I don't know how high I hiked. I've seen estimates from 1000 feet to two thousand feet. I measured it at 1430 feet but my phone doesn't have an onboard barometer so the altimeter readings are less accurate. The contours on the Google topographic map places the trailhead at about 5800' and Windy Saddle at about 6900' giving an altitude gain of about 1100'. The summit of Lookout Mountain is at 7377', so, according to that, I ended up somewhere between 1100' and 1577' above the trailhead. 1430' sounds about right.
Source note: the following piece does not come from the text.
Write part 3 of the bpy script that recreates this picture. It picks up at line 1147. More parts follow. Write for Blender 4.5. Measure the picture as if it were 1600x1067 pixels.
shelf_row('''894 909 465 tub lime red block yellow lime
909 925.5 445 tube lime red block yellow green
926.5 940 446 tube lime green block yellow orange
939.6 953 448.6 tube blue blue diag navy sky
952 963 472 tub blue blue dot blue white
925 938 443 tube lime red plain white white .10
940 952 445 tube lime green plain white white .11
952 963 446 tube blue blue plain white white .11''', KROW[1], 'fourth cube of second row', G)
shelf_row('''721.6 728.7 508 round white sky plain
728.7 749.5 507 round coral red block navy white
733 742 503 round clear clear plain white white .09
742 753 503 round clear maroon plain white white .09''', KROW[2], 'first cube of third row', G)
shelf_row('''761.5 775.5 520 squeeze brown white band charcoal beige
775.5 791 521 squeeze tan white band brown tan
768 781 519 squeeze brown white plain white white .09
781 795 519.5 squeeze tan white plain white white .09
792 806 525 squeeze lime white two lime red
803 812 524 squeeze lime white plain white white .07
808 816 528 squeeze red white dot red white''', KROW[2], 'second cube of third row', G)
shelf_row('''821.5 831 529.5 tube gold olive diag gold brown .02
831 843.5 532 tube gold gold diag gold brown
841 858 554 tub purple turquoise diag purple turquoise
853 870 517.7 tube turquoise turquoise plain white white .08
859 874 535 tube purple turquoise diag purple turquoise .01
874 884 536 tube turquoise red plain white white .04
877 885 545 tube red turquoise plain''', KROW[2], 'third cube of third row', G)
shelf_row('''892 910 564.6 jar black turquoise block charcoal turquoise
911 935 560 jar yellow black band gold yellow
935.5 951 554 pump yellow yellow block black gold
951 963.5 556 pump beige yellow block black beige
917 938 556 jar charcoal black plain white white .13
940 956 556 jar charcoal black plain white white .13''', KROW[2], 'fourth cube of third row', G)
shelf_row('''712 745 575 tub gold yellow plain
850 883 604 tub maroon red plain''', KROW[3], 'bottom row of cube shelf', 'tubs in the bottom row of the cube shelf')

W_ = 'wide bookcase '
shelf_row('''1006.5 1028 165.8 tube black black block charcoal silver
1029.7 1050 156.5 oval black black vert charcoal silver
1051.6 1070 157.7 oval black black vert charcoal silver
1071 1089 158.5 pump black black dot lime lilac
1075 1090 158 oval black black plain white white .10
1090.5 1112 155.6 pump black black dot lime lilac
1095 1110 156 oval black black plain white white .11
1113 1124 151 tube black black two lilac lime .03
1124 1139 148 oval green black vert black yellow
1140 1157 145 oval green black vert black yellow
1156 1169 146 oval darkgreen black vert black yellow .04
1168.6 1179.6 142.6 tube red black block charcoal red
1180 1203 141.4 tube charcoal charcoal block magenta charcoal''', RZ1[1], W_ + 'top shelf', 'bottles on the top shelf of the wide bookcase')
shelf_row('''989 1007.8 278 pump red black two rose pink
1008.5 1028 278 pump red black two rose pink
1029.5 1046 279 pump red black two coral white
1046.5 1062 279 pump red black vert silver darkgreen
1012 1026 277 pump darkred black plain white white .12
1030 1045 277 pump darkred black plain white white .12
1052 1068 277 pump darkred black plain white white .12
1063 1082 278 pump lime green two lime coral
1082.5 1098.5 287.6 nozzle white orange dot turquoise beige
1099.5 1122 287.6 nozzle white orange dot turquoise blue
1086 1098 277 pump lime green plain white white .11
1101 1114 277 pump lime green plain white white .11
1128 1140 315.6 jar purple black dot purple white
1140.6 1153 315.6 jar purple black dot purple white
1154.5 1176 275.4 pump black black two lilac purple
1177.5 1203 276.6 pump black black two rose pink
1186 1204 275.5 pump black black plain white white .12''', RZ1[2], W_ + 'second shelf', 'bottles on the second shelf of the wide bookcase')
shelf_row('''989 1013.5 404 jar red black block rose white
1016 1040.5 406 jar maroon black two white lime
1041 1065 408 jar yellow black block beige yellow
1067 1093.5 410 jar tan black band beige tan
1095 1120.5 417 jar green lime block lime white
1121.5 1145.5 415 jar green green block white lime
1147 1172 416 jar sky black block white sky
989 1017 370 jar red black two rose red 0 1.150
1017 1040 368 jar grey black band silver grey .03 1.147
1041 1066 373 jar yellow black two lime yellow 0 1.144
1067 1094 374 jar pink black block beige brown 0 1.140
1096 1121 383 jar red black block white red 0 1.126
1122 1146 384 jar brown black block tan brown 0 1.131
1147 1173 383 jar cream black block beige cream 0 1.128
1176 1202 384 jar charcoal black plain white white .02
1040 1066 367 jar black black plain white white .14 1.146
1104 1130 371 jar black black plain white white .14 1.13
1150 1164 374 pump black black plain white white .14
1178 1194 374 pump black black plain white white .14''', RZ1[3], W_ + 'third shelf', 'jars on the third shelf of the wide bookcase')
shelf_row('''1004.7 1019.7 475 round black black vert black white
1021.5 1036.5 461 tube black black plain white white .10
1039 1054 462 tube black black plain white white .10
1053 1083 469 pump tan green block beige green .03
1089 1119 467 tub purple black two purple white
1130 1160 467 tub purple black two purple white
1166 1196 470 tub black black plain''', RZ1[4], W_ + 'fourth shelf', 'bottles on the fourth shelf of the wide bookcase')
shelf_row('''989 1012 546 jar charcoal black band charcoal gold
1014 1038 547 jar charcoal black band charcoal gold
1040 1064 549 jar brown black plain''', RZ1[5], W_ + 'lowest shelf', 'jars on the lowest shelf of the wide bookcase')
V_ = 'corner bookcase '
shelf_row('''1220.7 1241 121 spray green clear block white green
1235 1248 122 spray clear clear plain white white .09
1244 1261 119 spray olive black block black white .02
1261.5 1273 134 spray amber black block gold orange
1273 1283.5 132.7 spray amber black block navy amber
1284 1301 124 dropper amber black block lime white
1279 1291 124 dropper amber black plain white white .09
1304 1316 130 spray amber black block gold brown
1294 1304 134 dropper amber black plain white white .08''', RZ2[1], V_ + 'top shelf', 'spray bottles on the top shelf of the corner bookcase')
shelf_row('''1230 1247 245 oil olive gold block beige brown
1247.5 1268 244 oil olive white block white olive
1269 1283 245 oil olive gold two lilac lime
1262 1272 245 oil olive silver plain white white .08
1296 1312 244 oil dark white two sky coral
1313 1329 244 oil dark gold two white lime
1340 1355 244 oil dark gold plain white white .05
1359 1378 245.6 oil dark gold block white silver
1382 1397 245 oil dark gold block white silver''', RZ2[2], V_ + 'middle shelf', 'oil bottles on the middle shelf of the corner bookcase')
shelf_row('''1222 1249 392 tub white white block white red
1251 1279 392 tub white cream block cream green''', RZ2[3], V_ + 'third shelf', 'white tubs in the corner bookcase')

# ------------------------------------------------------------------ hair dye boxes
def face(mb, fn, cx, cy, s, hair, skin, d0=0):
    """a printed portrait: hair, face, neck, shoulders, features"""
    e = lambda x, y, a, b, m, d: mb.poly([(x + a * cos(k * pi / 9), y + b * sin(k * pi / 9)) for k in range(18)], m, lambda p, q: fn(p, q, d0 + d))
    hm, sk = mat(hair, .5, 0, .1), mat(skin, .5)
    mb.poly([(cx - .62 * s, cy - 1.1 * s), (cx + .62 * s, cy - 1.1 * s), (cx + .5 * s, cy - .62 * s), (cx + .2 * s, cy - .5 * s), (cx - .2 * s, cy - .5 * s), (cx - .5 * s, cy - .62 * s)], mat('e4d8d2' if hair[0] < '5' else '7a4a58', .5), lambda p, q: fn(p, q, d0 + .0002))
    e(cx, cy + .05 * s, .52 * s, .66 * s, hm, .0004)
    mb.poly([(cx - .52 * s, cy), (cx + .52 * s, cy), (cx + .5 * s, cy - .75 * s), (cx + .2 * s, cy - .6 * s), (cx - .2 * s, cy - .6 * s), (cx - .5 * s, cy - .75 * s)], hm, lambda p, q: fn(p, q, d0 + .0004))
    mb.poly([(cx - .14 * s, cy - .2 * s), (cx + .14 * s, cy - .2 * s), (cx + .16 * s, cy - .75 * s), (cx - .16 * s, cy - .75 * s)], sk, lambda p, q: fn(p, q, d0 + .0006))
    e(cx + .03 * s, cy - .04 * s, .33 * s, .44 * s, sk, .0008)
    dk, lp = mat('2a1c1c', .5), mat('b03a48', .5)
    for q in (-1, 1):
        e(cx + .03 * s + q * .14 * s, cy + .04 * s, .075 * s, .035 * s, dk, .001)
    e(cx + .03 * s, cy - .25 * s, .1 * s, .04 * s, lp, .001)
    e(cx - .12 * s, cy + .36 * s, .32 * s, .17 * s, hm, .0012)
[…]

I've read that you can see seven states from Lookout Mountain....wait, that's the one in Tennessee. I've been there, too. If you're in the South, it's worth visiting. It has the only river that runs it's entire course on top of a mountain. That's what the ads say. It also has one of several deepest gorges east of the Mississippi River. And it's where Neil Gaiman set his final climactic confrontation  in American Gods.

There are two Lookout Mountains in California, one in Idaho, one in New Jersey, one in Oklahoma (there's a mountain in Oklahoma?), three in Oregon, and a Lookout Summit in Washington State. There are probably others. You should check out the one nearest you.

I didn't get to check out the eating places in Golden. I will certainly come back to that in the future.

There's a lot you can't see and experience unless you go there on your feet but a hike like this requires planning and a good constitution. Study the area before you go. What is the weather like? The difference of about a tenth of a mile on the Chimney Gulch trail dropped the temperature 15.8 degrees with a sudden wind that would suck the heat right out of you. Carry snacks and don't forget the water. Dehydration is a serious condition on a trail where there is no phone or Internet coverage. Watch your pace and don't overdo it.

Addendum...My cousin from Georgia and her husband visited me Monday, May 2, 2022 and we drove up Lookout Mountain. It was cloudy but I got a decent shot of Windy Saddle.